E' un film bugiardo per gente sciocca e bugiarda.
Bugiardo perchè il montaggio fin troppo furbo, di una furbizia proprio urlata e palpabile, scavalca e sotterra la sceneggiatura poco incisiva, ed è ad esso affidato il compito di narrare le vicende degradanti dei protagonisti. Il risultato, attraverso una serie di forsennate immagini da carica pazzesca accompagnate da musiche in crescendo appositamente costruite per loro, potrà mai anche solo sembrare veritiero, verosimile, serio?
Plastifica i personaggi, gli sguardi non sono profondi, la credibilità della distruzione involontaria della madre Sara va a put.tane per colpa di un'inutile e superficiale meticolosità, incredibilmente futile e estetizzante, nella narrazione.
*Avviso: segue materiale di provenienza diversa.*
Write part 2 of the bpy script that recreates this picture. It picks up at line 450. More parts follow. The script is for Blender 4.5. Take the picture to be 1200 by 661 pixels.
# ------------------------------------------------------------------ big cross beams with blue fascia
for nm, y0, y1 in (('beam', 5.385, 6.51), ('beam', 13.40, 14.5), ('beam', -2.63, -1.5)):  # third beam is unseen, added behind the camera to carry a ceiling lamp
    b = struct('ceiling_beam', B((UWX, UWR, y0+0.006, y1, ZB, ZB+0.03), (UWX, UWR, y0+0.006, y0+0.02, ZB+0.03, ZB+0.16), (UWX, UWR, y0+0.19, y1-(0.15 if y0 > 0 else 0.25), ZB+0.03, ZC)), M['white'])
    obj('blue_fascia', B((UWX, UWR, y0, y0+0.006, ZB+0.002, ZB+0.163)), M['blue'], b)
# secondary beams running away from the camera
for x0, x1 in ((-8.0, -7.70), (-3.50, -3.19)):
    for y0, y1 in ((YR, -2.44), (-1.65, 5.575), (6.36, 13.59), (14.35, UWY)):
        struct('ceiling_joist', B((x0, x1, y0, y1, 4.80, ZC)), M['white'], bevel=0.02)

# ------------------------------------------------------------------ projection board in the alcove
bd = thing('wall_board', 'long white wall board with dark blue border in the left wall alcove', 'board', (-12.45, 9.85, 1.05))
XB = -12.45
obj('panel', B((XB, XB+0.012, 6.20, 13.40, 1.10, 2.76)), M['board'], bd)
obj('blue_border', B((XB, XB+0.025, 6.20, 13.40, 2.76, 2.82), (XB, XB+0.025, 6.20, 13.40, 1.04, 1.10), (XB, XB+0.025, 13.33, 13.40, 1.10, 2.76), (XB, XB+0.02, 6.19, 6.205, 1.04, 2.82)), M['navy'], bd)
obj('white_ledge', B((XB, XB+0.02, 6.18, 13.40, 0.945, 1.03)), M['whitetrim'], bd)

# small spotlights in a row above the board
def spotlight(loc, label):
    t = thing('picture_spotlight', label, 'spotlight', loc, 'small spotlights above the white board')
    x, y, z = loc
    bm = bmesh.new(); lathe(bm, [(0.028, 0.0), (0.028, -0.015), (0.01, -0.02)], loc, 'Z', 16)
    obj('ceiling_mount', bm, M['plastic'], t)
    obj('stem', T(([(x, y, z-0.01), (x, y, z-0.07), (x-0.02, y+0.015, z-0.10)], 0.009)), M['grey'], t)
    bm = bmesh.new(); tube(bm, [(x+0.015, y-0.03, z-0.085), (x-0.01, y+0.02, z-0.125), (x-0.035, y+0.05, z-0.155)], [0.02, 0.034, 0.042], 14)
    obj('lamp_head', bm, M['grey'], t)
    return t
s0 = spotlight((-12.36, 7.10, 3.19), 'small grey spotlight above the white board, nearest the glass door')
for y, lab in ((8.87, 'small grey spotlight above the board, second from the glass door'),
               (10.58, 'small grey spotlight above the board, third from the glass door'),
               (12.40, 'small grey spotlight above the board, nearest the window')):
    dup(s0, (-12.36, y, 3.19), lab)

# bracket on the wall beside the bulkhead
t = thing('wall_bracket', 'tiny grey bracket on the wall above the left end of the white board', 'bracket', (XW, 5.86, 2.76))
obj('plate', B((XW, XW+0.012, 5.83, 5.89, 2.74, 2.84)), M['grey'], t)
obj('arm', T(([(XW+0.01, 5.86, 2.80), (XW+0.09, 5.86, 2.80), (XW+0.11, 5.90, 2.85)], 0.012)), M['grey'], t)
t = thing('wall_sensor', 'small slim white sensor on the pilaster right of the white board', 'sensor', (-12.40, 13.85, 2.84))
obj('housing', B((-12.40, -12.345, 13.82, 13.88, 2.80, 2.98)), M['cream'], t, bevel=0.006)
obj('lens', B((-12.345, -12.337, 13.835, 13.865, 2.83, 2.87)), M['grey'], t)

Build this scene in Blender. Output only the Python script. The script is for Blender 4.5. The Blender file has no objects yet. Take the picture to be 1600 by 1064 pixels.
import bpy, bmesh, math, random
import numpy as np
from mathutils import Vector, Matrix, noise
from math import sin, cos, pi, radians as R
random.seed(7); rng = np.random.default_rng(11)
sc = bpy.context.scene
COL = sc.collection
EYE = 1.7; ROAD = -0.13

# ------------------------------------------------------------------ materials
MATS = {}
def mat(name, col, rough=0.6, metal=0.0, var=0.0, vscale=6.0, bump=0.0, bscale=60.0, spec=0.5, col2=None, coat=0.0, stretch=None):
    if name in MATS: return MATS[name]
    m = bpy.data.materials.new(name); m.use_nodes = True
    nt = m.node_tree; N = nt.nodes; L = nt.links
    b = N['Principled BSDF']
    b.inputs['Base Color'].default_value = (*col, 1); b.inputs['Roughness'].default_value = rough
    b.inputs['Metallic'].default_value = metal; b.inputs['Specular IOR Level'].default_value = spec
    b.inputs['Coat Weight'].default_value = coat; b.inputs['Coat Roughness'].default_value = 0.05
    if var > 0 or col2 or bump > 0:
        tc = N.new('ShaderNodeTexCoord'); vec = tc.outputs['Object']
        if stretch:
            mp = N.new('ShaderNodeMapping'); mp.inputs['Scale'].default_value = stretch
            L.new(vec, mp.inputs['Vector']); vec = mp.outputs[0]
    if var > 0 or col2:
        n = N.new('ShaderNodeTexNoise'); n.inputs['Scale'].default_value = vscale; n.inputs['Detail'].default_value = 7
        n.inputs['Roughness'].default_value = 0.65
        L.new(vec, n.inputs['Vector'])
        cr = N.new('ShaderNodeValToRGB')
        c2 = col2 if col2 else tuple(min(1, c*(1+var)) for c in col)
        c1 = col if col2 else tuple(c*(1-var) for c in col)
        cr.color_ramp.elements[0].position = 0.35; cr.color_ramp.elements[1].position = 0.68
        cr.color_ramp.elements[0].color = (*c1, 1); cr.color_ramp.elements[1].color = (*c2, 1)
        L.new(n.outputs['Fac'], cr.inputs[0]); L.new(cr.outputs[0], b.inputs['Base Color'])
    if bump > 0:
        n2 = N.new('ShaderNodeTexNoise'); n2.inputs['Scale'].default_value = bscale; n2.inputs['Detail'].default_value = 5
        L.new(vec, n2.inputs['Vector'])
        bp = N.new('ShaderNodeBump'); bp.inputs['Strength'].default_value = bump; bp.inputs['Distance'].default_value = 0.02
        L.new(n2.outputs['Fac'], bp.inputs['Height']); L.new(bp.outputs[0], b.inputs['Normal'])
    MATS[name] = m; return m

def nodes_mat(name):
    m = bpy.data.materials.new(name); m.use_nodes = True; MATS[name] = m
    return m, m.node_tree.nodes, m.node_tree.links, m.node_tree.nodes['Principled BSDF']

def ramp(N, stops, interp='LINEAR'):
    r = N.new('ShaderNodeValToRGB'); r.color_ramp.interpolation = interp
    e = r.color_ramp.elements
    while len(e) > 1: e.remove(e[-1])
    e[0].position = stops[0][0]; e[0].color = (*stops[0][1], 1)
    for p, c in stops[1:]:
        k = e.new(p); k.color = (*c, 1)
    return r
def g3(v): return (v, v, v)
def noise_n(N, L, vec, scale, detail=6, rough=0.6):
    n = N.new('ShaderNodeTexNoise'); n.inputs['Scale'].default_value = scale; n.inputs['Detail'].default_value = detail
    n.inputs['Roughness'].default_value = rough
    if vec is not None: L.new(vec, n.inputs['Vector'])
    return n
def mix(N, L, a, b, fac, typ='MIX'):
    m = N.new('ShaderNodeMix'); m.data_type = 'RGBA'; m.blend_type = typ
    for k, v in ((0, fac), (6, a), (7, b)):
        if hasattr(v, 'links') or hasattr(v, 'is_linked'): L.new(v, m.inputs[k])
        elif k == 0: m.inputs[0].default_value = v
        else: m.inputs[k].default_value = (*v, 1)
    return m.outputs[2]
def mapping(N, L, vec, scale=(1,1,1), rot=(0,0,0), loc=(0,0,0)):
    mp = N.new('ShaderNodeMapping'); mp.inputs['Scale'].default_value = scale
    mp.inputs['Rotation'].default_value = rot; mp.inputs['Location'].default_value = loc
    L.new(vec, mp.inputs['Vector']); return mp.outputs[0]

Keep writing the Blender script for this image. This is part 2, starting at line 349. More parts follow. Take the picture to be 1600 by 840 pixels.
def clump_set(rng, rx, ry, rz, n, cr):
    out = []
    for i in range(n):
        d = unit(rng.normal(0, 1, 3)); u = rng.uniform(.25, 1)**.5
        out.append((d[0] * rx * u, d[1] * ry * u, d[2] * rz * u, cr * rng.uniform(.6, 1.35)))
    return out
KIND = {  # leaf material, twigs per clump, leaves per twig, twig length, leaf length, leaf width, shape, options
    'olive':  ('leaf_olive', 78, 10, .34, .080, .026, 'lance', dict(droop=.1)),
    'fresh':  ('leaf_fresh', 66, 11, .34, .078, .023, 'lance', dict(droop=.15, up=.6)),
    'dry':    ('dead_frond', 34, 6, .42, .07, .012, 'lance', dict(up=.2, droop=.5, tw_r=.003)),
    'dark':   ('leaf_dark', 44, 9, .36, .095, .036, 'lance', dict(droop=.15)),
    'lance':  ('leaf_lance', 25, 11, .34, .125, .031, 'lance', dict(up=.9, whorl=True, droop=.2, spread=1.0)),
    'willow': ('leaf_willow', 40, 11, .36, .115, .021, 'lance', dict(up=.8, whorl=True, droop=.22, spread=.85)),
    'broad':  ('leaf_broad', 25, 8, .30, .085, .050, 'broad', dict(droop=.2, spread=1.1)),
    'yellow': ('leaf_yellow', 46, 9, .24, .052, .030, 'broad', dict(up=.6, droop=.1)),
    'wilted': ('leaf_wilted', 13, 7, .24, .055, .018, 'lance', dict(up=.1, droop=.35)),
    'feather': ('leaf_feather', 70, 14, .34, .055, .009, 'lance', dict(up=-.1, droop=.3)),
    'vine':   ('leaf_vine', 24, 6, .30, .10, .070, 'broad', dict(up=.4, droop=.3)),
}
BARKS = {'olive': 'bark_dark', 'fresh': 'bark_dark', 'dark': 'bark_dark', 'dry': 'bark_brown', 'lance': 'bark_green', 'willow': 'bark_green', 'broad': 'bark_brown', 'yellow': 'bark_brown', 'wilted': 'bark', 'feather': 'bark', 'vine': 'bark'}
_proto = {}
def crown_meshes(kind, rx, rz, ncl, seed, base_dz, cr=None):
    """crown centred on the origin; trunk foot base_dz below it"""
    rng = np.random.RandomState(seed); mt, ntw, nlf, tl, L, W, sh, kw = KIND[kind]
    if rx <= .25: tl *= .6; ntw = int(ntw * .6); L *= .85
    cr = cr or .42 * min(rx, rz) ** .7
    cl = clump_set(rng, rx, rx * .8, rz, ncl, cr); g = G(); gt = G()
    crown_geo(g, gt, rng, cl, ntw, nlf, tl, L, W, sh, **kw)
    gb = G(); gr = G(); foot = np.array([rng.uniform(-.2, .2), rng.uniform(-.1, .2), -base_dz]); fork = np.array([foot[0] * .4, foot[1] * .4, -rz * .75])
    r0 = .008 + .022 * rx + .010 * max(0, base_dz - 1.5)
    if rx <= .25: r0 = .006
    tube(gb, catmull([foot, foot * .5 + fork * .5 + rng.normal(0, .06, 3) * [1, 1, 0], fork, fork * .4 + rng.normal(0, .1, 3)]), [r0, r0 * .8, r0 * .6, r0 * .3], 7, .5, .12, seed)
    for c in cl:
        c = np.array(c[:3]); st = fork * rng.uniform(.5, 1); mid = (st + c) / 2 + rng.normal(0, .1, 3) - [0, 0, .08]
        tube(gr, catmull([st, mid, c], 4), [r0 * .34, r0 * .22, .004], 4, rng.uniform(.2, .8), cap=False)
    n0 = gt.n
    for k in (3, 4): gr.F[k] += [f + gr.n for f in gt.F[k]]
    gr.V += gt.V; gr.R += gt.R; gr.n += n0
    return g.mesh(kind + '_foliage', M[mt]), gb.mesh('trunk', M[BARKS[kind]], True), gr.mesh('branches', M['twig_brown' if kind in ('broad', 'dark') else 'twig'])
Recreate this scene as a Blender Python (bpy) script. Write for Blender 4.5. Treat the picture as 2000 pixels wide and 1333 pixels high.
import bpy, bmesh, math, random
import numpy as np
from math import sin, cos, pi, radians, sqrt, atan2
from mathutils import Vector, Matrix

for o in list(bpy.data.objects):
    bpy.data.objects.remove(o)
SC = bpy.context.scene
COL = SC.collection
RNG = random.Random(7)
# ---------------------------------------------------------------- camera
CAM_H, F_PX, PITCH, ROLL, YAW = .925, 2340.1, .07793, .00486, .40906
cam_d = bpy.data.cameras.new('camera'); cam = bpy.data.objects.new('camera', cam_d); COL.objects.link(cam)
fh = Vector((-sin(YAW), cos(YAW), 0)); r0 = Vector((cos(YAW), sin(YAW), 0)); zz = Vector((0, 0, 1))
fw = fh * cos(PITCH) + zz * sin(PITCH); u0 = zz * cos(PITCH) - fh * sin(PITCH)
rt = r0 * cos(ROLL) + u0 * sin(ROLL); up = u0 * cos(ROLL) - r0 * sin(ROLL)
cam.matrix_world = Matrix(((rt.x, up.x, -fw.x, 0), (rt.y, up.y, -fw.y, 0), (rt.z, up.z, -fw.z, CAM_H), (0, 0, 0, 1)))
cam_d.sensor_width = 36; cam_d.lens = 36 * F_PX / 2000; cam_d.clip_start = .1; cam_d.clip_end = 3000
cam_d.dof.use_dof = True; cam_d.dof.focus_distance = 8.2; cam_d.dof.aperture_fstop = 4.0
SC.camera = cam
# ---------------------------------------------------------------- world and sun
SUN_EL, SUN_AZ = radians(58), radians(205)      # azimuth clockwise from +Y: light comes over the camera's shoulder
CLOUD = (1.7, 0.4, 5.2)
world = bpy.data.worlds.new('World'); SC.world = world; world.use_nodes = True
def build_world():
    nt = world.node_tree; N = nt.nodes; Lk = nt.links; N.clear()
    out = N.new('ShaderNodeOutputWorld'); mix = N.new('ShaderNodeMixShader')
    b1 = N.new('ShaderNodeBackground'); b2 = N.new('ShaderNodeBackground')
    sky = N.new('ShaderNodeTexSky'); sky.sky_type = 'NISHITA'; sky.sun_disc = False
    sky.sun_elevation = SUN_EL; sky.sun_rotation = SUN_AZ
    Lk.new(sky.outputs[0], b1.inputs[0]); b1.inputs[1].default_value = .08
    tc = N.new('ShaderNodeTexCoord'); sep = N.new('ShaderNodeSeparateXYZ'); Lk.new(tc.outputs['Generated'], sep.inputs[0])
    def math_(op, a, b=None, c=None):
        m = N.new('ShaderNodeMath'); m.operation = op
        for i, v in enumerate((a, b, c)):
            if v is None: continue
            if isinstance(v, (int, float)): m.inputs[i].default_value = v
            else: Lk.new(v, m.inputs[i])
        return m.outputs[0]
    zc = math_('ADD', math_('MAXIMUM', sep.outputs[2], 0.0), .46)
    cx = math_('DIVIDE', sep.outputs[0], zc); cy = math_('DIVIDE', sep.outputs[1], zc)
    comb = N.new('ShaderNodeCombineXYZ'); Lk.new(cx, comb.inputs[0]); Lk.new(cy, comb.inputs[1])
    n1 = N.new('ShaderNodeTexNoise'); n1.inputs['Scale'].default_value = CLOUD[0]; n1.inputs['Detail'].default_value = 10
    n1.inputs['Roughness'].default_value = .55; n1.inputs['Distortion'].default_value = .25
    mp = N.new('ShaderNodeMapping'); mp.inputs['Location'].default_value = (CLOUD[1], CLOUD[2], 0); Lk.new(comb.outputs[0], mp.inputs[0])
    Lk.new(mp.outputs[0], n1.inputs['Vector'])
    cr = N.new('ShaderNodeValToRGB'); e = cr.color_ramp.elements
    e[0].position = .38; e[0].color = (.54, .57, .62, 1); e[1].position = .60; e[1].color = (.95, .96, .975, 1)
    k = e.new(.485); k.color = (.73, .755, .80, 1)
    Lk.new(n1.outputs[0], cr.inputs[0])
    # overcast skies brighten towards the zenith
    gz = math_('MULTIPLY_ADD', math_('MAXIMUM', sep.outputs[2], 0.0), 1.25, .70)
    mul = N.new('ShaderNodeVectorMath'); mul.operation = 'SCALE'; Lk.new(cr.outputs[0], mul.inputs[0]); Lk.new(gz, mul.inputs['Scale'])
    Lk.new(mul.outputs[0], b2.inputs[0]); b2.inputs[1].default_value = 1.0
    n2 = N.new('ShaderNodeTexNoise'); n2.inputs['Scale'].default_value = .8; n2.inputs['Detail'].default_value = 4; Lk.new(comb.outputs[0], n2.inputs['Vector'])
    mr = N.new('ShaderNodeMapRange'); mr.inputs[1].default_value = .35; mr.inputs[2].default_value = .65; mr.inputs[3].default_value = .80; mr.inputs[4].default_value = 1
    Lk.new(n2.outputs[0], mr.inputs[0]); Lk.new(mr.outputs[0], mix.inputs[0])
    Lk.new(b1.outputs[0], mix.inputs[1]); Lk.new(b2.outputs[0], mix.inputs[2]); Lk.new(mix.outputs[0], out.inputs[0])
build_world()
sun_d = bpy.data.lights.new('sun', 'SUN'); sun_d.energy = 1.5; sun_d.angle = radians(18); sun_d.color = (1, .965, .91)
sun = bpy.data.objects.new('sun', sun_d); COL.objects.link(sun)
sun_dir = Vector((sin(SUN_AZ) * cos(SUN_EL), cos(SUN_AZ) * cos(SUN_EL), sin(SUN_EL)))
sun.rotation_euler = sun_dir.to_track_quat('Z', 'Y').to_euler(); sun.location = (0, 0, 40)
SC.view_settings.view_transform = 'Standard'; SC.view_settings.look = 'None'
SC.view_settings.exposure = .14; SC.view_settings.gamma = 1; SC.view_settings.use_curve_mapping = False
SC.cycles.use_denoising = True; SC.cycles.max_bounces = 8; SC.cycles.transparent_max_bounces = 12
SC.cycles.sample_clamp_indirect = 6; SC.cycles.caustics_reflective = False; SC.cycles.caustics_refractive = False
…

La profondità è azzerata, le situazioni risultano schematiche, Leto è insopportabile.
Ma se c'è una cosa veramente grande in questa furbissima operazione è la performance (pastrocchiata dal montaggio ma non a livelli estremi) di Ellen Burstyn, che si è vista portare via l'Oscar da un'immeritevole Julia Roberts.
Storie semplicissime che potevano far breccia nei nostri cuori attraverso una rivoluzione registica di tutt'altro stampo, attraverso metafore un pelo più "alte", magari levando puntate di onirismo fuori luogo o di imbarazzante piattezza, attraverso un uso più genuino e meno visivo dei mezzi, approfondendo i legami fra i personaggi, gli sguardi, mostrando di più i corpi che si toccano, il dolore, la rabbia, non ridurli a sprazzi, a penellate confuse o opacizzate dall'ormai celeberrimo, giovanile, iperbolico, psichedelico montaggio.
Aronofsky trae godimento nel mostrare cose che, magari a sua insaputa, sono già state mostrate, e meglio. Ma lui si sente ai massimi standard di provocazione e rivoluzione, confezionando una torta assai povera e mal riuscita, ma ricoperta di uno strato decorosissimo che la fa sembrare accettabile.
Il colpo però arriva una volta finito di mangiarla, e cioè quando si assiste ad un finale assolutamente poco ragionato, più frettoloso che dolente, un finale un po' scemo che doveva a tutti i costi esserci, e che regolarmente ha fatto crollare la parte appena precedente, quella sì, bisogna nonostante tutto ammetterlo, davvero capace di un coinvolgimento emotivo potentissimo e destabilizzante nel più autentico senso del termine.
Lì il ritmo forsennato ha ragion d'esserci, le situazioni sono amalgamate sempre più indistintamente e sempre più follemente, in un delirio che sembrava dovesse esplodere in un finale mozzafiato. Ma, sì, ok.

In sostanza "Requiem for a dream" ha da dire/aggiungere ben poco, così come a livello di struttura (l'alternanza e la coralità già riprese in quegli anni da Paul Thomas Anderson), mentre offre sul piano visivo una gamma di eccitazioni varie e variopinte, con un minuzioso e certosino senso grafico che, discutibile quanto si vuole, non è certo trascurabile.
In più è presente un crescendo di ansia a partire dal delirio da pastiglia della Burstyn con la televisione sino all'attimo prima della calma e malfatta parte finale, davvero angoscioso e, suo malgrado, efficace. Tiene letteralmente incollati allo schermo.
Le prestazioni degli attori, Leto escluso, sono di altissimo livello e la fotografia è lucida e brillante.
La musica poi, incalzante sulla falsariga di "Magnolia", è diventata un tema cult, meritatamente.
Non è un film brutto, assolutamente. Ma non è niente di ciò che ci si può, anzi, deve aspettare in positivo da un film del genere. Non ha un grammo in più del necessario in quanto a profondità e tantomeno veridicità. L'esaltazione è puramente grafica, è sul piatto, sottile formato della pellicola, scarabocchiata da convulsioni e sbalzi visivi.

Si può guardare, opportunamente. Senza troppo impegno. E' buon intrattenimento.
Soprattutto per le ultime, patetiche generazioni.